Raise your hand if you remember the day you first heard about asteroid "16 Psyche."  

In 2020, newspaper headlines around the world exploded with the news that NASA had discovered a "failed planet" in the asteroid belt between Mars and Jupiter. This rock tried to evolve into the metallic core of a planet, but never quite made it. Yet it is still composed primarily of dense, valuable metals -- as much as $10,000,000,000,000,000,000 worth of iron and nickel alone.

That's 10,000 quadrillion dollars. Or it may be easier to think of it as 10 million trillion dollars. Any way you say it, it's a lot of money.

Artist's depiction of a space ship approaching asteroid 16 Psyche.

Image source: Getty Images.

Some companies are eager to mine Psyche 16, and NASA plans to visit the asteroid later this year, to confirm its initial guesses. (There have been hypotheses that 16 Psyche is more porous than first thought, containing less metal. But even if 16 Psyche isn't the orbiting goldmine it was once thought to be, the asteroid belt has long been understood to be full of riches.  

Chart shows 15 asteroids with metals valued between $2.5 quadrillion and $27 quadrillion.

The above chart is a bit long in the tooth, having been prepared before planetary scientists turned their focus to 16 Psyche. But even in 2016, it was clear there were lots of other options for mining in the asteroid belt, yielding additional quadrillions' worth of iron, nickel, and other valuable metals.

What is a quadrillion, anyway?

Numbers like "quadrillion" boggle the mind, and naturally get investors thinking about the potential riches from mining these space rocks. But here's the thing: Were the ore contained in these asteroids ever to flood onto the global metals market -- and granted, that would depend in large part on companies' developing methods to economically mine the space rocks and bring their wealth down to Earth -- it could upend the metals market, and metals stocks.

Consider: In 2021, all the iron mines on Earth, combined, produced about 2,600 million metric tons of iron ore. This tallies with the below chart showing how consumption of iron ore has generally risen over the past decade, growing as the global economy grows.

Chart shows global iron ore consumption from 2010 to 2019.

At today's price of about $152 per ton, 2,600 million metric tons works out to market demand for about $395 billion worth of iron ore annually. But what do you think would happen if even a relatively tiny space rock -- say, 51 Nemausa up above, believed to contain mostly water, iron, and nickel -- were brought back to Earth and mined for its $2.5 quadrillion worth of valuable metal?    

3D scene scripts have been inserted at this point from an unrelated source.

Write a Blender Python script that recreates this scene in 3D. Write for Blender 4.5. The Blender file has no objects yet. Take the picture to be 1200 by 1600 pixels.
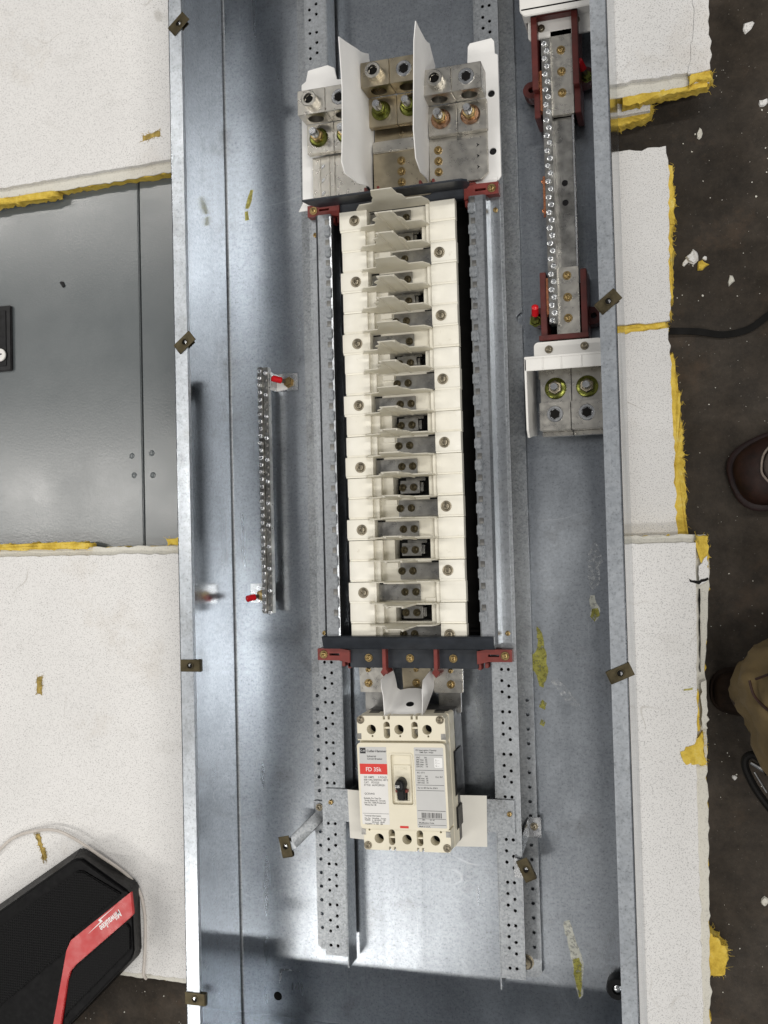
import bpy, bmesh, math, random
from mathutils import Matrix, Vector
from mathutils.geometry import delaunay_2d_cdt
random.seed(7)
S = 0.001            # all lengths below are millimetres; z = 0 is the back sheet of the enclosure
scn = bpy.context.scene
col = scn.collection
PI = math.pi

# ------------------------------------------------------------------ camera
cd = bpy.data.cameras.new('camera')
cam = bpy.data.objects.new('camera', cd)
col.objects.link(cam)
cd.sensor_fit = 'HORIZONTAL'
cd.sensor_width = 36.0
cd.lens = 46.5
cd.clip_start = 0.01
cd.clip_end = 100
cam.matrix_world = Matrix(((0.95660481, 0.03309071, 0.28950345, 0.31342799),
                           (-0.02515177, 0.99919973, -0.03110125, -0.03853505),
                           (-0.29030093, 0.02247008, 0.95667155, 1.18533444),
                           (0, 0, 0, 1)))
scn.camera = cam

# ------------------------------------------------------------------ workshop light
w = bpy.data.worlds.new('World')
scn.world = w
w.use_nodes = True
w.node_tree.nodes['Background'].inputs[0].default_value = (0.97, 0.975, 1.0, 1)
w.node_tree.nodes['Background'].inputs[1].default_value = 0.175
def strip(x0, x1, y, z, power, width=0.16):
    l = bpy.data.lights.new('strip_light', 'AREA')
    l.shape = 'RECTANGLE'
    l.size = x1 - x0
    l.size_y = width
    l.energy = power
    l.color = (1.0, 0.965, 0.91)
    o = bpy.data.objects.new('strip_light', l)
    o.location = ((x0 + x1) / 2, y, z)
    col.objects.link(o)
strip(-4.8, -2.0, 2.15, 4.0, 42)
strip(-4.8, -2.2, 0.30, 4.0, 46)
strip(-3.8, -1.0, -2.20, 4.0, 52)
strip(0.9, 3.4, 1.70, 4.0, 60)
strip(0.9, 3.4, -0.60, 4.0, 56)
strip(0.9, 3.4, -2.80, 4.0, 60)  # added lamp to brighten the fin faces, no such source known
scn.view_settings.view_transform = 'Standard'
scn.view_settings.look = 'None'
scn.view_settings.exposure = 0.10
scn.view_settings.gamma = 1.0
scn.view_settings.use_curve_mapping = False

# ------------------------------------------------------------------ materials
MATS = {}
def node_mat(name):
    m = bpy.data.materials.new(name)
    m.use_nodes = True
    nt = m.node_tree
    b = nt.nodes['Principled BSDF']
    MATS[name] = m
    return m, nt, b
def tex(nt, scale=(1, 1, 1)):
    c = nt.nodes.new('ShaderNodeTexCoord')
    mp = nt.nodes.new('ShaderNodeMapping')
    mp.inputs['Scale'].default_value = scale
    nt.links.new(c.outputs['Object'], mp.inputs['Vector'])
    return mp.outputs['Vector']
def noise(nt, vec, scale, detail=4, rough=0.55):
    n = nt.nodes.new('ShaderNodeTexNoise')
    n.inputs['Scale'].default_value = scale
    n.inputs['Detail'].default_value = detail
    n.inputs['Roughness'].default_value = rough
    nt.links.new(vec, n.inputs['Vector'])
    return n.outputs['Fac']
def ramp(nt, fac, *stops):
    r = nt.nodes.new('ShaderNodeValToRGB')
    e = r.color_ramp.elements
    while len(e) < len(stops):
        e.new(0.5)
    for i, (p, c) in enumerate(stops):
        e[i].position = p
        e[i].color = (c, c, c, 1) if isinstance(c, (int, float)) else (*c, 1)
    nt.links.new(fac, r.inputs['Fac'])
    return r.outputs['Color']
def mix(nt, fac, a, b, mode='MIX'):
    n = nt.nodes.new('ShaderNodeMix')
    n.data_type = 'RGBA'
    n.blend_type = mode
    for k, v in ((0, fac), (6, a), (7, b)):
        if isinstance(v, (int, float)):
            n.inputs[k].default_value = v if k == 0 else (v, v, v, 1)
        elif isinstance(v, tuple):
            n.inputs[k].default_value = (*v, 1)
        else:
            nt.links.new(v, n.inputs[k])
    return n.outputs[2]
def bump(nt, b, h, strength=0.2, dist=0.0005):
    n = nt.nodes.new('ShaderNodeBump')
    n.inputs['Strength'].default_value = strength
    n.inputs['Distance'].default_value = dist
    nt.links.new(h, n.inputs['Height'])
    nt.links.new(n.outputs['Normal'], b.inputs['Normal'])
def simple(name, c, rough=0.5, metal=0.0, var=0.12, vs=40, bs=0.08, bsc=500, spec=0.5):
    """plain material with a little uneven tone, uneven gloss and fine relief"""
    m, nt, b = node_mat(name)
    v = tex(nt)
    n = noise(nt, v, vs)
    lo = tuple(x * (1 - var) for x in c)
    hi = tuple(min(1, x * (1 + var)) for x in c)
    nt.links.new(ramp(nt, n, (0.3, lo), (0.7, hi)), b.inputs['Base Color'])
    r = ramp(nt, noise(nt, v, vs * 2.3), (0.25, max(0.03, rough - 0.08)), (0.75, min(1, rough + 0.08)))
    nt.links.new(r, b.inputs['Roughness'])
    b.inputs['Metallic'].default_value = metal
    b.inputs['Specular IOR Level'].default_value = spec
    if bs:
        bump(nt, b, noise(nt, v, bsc, 3), bs)
    return m
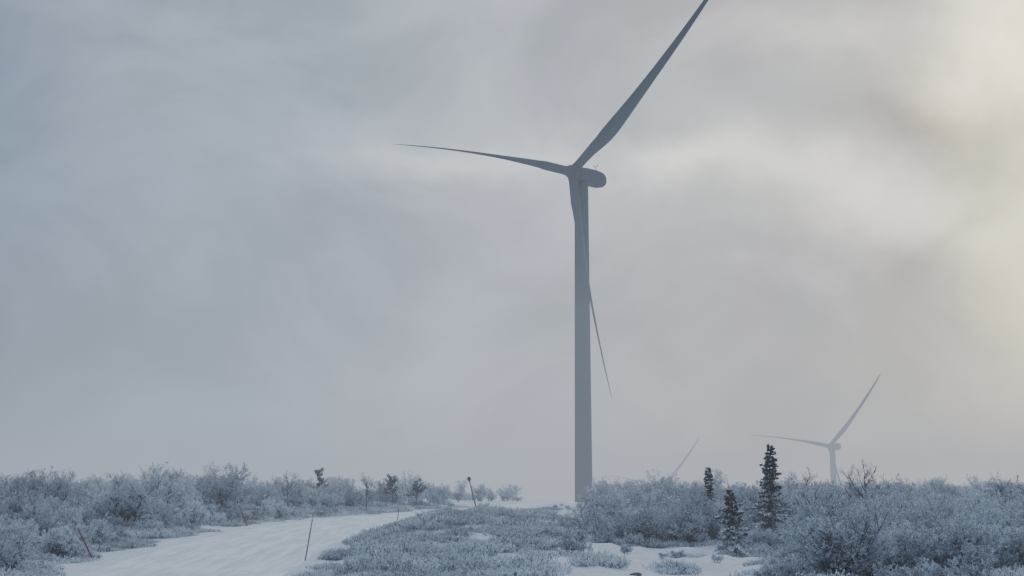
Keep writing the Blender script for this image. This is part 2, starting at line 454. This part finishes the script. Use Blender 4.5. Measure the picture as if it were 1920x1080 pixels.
stake("snow_stake", at(190, 57), 57, -.85, 1.46, m_red, .030)
stake("snow_stake", at(471, 84), 84, -.65, 1.38, m_red, .038)
stake("snow_stake", at(578, 57), 57, .30, 1.86, m_wood, .030)
stake("snow_stake", at(748, 98), 98, .10, 1.15, m_wood, .033)
stake("marker_post", at(896, 128), 128, -.72, 2.75, m_post, .07, head=True)

import bmesh
bm = bmesh.new(); bmesh.ops.create_icosphere(bm, subdivisions=3, radius=.16)
for v in bm.verts: v.co = Vector((v.co.x*1.3, v.co.y, v.co.z*.6))*(1+.18*math.sin(v.co.x*17+v.co.y*11)+.1*math.sin(v.co.z*23+v.co.y*9))
me = bpy.data.meshes.new("rock"); bm.to_mesh(me); me.materials.append(m_rock)
o = link(bpy.data.objects.new("rock", me)); o.location = (4.3, 50.6, float(terr(4.3, 50.6))+.03)

# ------------------------------------------------------------------ wind turbines
def smooth_obj(name, V, F, m, parent):
    me = bpy.data.meshes.new(name); me.from_pydata(V, [], F); me.materials.append(m)
    me.polygons.foreach_set('use_smooth', [True]*len(F)); o = link(bpy.data.objects.new(name, me)); o.parent = parent; return o
def loft(name, rings, m, parent, cap=True):
    n = len(rings[0]); V = [tuple(p) for r in rings for p in r]
    F = [(j*n+i, j*n+(i+1) % n, (j+1)*n+(i+1) % n, (j+1)*n+i) for j in range(len(rings)-1) for i in range(n)]
    if cap: F += [tuple(reversed(range(n))), tuple(range(len(V)-n, len(V)))]
    return smooth_obj(name, V, F, m, parent)
def circ(c, a, b, r, n=32): return [c+a*math.cos(6.28318*i/n)*r+b*math.sin(6.28318*i/n)*r for i in range(n)]
EX, EY, EZ = Vector((1, 0, 0)), Vector((0, 1, 0)), Vector((0, 0, 1))
def turbine(x, y, zb, HH, yaw, th0, L=65., hubfwd=4.6):
    e = link(bpy.data.objects.new("wind_turbine", None)); e.location = (x, y, zb); e.rotation_euler = (0, 0, yaw)
    ht = HH-2.3
    rings = [circ(Vector((0, 0, -3)), EX, EY, 2.5)]
    for i in range(13):
        f = i/12; rings.append(circ(Vector((0, 0, ht*f)), EX, EY, 2.42-.52*f))
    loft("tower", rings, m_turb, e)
    for f in (.27, .52, .77):
        r = 2.42-.52*f+.03; loft("tower_flange", [circ(Vector((0, 0, ht*f-.12)), EX, EY, r), circ(Vector((0, 0, ht*f+.12)), EX, EY, r)], m_turb, e)
    tilt = R(5); n = Vector((0, -math.cos(tilt), math.sin(tilt))); u = Vector((0, math.sin(tilt), math.cos(tilt))); h = EX
    C = Vector((0, -hubfwd, HH))
    rings = []
    prof_ = [(-2.6, 1.45, 1.45, 0), (-2.4, 1.75, 1.75, 0), (-1, 1.95, 2.05, 0), (2, 2.05, 2.3, .1), (6, 2.05, 2.45, .2), (8.4, 2.0, 2.35, .25), (9.8, 1.85, 2.1, .3), (10.8, 1.5, 1.65, .35), (11.4, 1.0, 1.05, .4), (11.65, .4, .4, .4)]
    for (s, wx, wz, dz) in prof_:
        c = Vector((0, s, HH+dz-.05)); ring = []
        for i in range(32):
            t = 6.28318*i/32; ct, st = math.cos(t), math.sin(t); p = .72
            ring.append(c+EX*wx*math.copysign(abs(ct)**p, ct)+EZ*wz*math.copysign(abs(st)**p, st))
        rings.append(ring)
    loft("nacelle", rings, m_turb, e)
    mb = MB(); a = Vector((0, 7.6, HH+2.5))
    mb.seg(a, a+EZ*1.5, .09, .08, 0, 6); mb.seg(a+Vector((-.6, 0, 1.3)), a+Vector((.6, 0, 1.3)), .07, .07, 0, 6)
    mb.seg(a+Vector((-.6, 0, 1.3)), a+Vector((-.6, 0, 1.9)), .10, .10, 0, 6); mb.seg(a+Vector((.6, 0, 1.3)), a+Vector((.6, 0, 1.9)), .06, .14, 0, 6)
    o = link(bpy.data.objects.new("wind_sensor_mast", mb.mesh("mast", [m_turb]))); o.parent = e
    rings = []
    for s, r in [(-1.9, 1.5), (-1.6, 1.75), (-.4, 2.0), (.6, 1.95), (1.5, 1.6), (2.2, 1.05), (2.6, .5), (2.7, .1)]:
        rings.append(circ(C+n*s, h, u, r))
    loft("hub", rings, m_turb, e)
    for k in range(3):
        th = th0+k*R(120)
        bdir = h*math.sin(th)+u*math.cos(th); tt = h*math.cos(th)-u*math.sin(th)
        rings = []
        R_ = np.array([0, .03, .055, .075, .1, .13, .16, .19, .22, .25, .29, .34, .4, .46, .53, .6, .7, .8, .88, .94, .975, .993, 1])
        ch = np.interp(R_, [0, .05, .1, .14, .19, .22, .25, .3, .4, .5, .7, .9, .97, 1], [2.5, 2.5, 3.0, 3.9, 4.7, 4.8, 4.7, 4.3, 3.5, 2.85, 2.05, 1.2, .8, .15])
        tk = np.interp(R_, [0, .05, .1, .2, .35, .6, 1], [1, 1, .76, .42, .30, .22, .18])
        ci = np.interp(R_, [0, .05, .16], [1, 1, 0])
        for r, c_, t_, q in zip(R_, ch, tk, ci):
            be = R(-68-11*(1-r)**2); cdv = tt*math.cos(be)+n*math.sin(be); fl = -tt*math.sin(be)+n*math.cos(be)
            ctr = C+bdir*(1.0+r*L)+n*(2.6*r*r+2.0*r)-fl*(5.2*r*r)
            ring = []; N = 20
            for i in range(N):
                a = 6.28318*(i+.5)/N
                s = .5-.5*math.cos(a); yt = 5*t_*(.2969*math.sqrt(s)-.126*s-.3516*s*s+.2843*s**3-.1015*s**4)
                sg = 1 if a < math.pi else -1
                af = Vector(((s-.32)*c_, sg*(yt+.006)*c_*(1 if sg > 0 else .8)))
                cc = Vector((-.5*math.cos(a)*c_, .5*math.sin(a)*c_)); pt = af.lerp(cc, float(q))
                ring.append(ctr+cdv*pt.x+fl*pt.y)
            rings.append(ring)
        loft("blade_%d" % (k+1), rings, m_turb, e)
        loft("blade_root_%d" % (k+1), [circ(C+bdir*1.0, tt, n, 1.36), circ(C+bdir*2.35, tt, n, 1.36)], m_turb, e)
    return e
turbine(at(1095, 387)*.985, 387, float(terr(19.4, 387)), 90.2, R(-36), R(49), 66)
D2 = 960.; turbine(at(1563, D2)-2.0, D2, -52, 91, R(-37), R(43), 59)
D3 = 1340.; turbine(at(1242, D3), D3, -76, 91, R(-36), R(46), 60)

# ------------------------------------------------------------------ ground fog (one homogeneous layer; its emission stands in for scattered light)
def fog(z0, z1, sig, colr):
    m = bpy.data.materials.new("fog_glow"); m.use_nodes = True; t = m.node_tree; t.nodes.clear()
    o = t.nodes.new('ShaderNodeOutputMaterial'); a = t.nodes.new('ShaderNodeVolumeAbsorption'); e = t.nodes.new('ShaderNodeEmission'); s = t.nodes.new('ShaderNodeAddShader')
    a.inputs[0].default_value = (0, 0, 0, 1); a.inputs[1].default_value = sig
    e.inputs[0].default_value = (*colr, 1); e.inputs[1].default_value = sig
    t.links.new(a.outputs[0], s.inputs[0]); t.links.new(e.outputs[0], s.inputs[1]); t.links.new(s.outputs[0], o.inputs['Volume'])
    V = [(x, y, z) for z in (z0, z1) for (x, y) in ((-1600, -500), (1600, -500), (1600, 1700), (-1600, 1700))]
    F = [(3, 2, 1, 0), (4, 5, 6, 7), (0, 1, 5, 4), (1, 2, 6, 5), (2, 3, 7, 6), (3, 0, 4, 7)]
    me = bpy.data.meshes.new("fog"); me.from_pydata(V, [], F); me.materials.append(m); link(bpy.data.objects.new("fog_bank", me))
fog(-130, 54, .00105, srgb(179, 188, 204))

Just divide 2.5 quadrillion by 395 billion to find the answer: All of a sudden, the iron market might be flooded with more than 6,300 years' -- twice as long as humans have even been mining iron -- worth of iron, and asked to absorb it all at once.  

All of a sudden, iron would become as plentiful as water (undrinkable ocean water, at least), and about as valuable. And the value of the asteroid would presumably depreciate as well. It's worth thinking about if you're thinking of investing in space companies touting the attractions of asteroid mining. Yes, one day it will become possible, and it might even happen...

But be careful what you wish for -- just in case it does.